“Kalau dari sisi sejarah budaya Tatar Sunda, kehadiran Jokowi di Bogor ini ada maknanya. Karena Pak Harto (Presiden RI ke-2 Soeharto) saja tidak tidak berani tinggal di Bogor,” kata Indiana.
Ketika Jokowi dan keluarga memilih tinggal di kawasan Istana Bogor, banyak muncul kritik yang dikaitkan dengan biaya atau ongkos mahal dan “merepotkan”. Repot, bagi para menteri atau pejabat pemerintah yang akan menemui presiden bila tempatnya di Bogor.
Selain jauh, juga macet. Sebaliknya, bila Presiden ke istana di Jakarta, juga merepotkan lalu lintas. Semuanya terkait dengan “biaya”.
Lain dengan Bung Karno, lanjut Indiana, menurut penelitian saya, bagi orang Sunda Bogor, Presiden RI pertama itu punya energi spiritual tinggi.
“Bung Karno sangat mengerti sejarah Pasundan,” ujar Indiana.
Sebelum melanjutkan hasil perbincangan dengan Indiana, kita kembali ke bukunya Asti Kleinsteuber. Dalam bukunya yang mendapat kata sambutan dari Presiden RI ke-6 Susilo Bambang Yudhoyono itu, dilukiskan pula suasana kekejaman penjajahan di masa lalu yang dicetuskan para gubernur jenderal Belanda dari Istana Bogor ini.
Alasan Jokowi tinggal di Bogor, karena Jakarta terlalu ramai dan besar. Sebagai catatan, waktu jadi gubernur DKI Jakarta, ia tinggal di Jakarta.
Sepanjang sejarahnya, Istana Bogor, kediaman pemimpin pemerintah itu, dua kali dihancurkan.
Pertama, tahun 1752, oleh serangan pasukan dari pejuang Banten yang merasa ditindas oleh pemerintahan kaum “pengusaha multi nasional” Belanda bernama VOC (Vereenigde Oostindische Compagnie).
VOC memerintah Indonesia 1602 sampai 1779 (177 tahun atau hampir dua abad).
Penghancuran kedua, 82 tahun kemudian, oleh letusan Gunung Salak setelah pemerintahan kaum pengusaha VOC diambil alih oleh pemerintahan Kerajaan Belanda.
Menurut buku Istana-Istana Kepresidenan di Indonesia yang disusun Asti Kleinteuber itu, pajak terhadap rakyat yang paling kejam berkaitan dengan pimpinan pemerintahan kolonial Belanda yang tinggal di Istana Bogor.
Dikatakan, Gubernur Jenderal Dirk Fock (1921-1926) yang ambisius menindas rakyat dengan bermacam-macam pajak.
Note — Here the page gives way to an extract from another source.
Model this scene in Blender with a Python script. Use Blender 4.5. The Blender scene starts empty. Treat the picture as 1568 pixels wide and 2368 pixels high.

Kemudian disusul pemerintahan Gubernur Jenderal PC De Jonge (1931-1936) yang picik dan bertangan besi. Demikian kata buku itu (halaman 133).
De Jonge membuang para pejuang kemerdekaan, seperti Soekarno, Hatta, Sjahrir beserta kawan-kawannya ke berbagai tempat di Indonesia, di luar Jawa.
Tempat untuk Istana Bogor ini, Kampoeng Baroe mula-mula diketemukan tahun 1744 di masa pemerintahan Gubernur Jenderal Belanda VOC Gustaaf Willem Baron van Imhoff (1743-1750).
Ia yang memerintahkan dibangun tempat peristirahatan bernama Buitenzorg (bebas masalah).
Kemudian, Gubernur Jenderal Jacob Mossel (1750 - 1761) melanjutkan pembangunan di tempat itu.
Tapi tahun 1752, bangunan tersebut dihancurkan dalam perang antara pasukan VOC dengan pasukan Kesultanan Banten di bawah Kiai Tapa dan Ratu Bagus Buang. Pembangunan kembali dilakukan Gubernur Jenderal Herman Willem Daendles (1808 - 18011).
Ketika Letnan Jenderal Thomas Stamford Raffles memerintah (1811 -1816), diadakan banyak pembangunan, termasuk pembangunan Kebun Raya Bogor.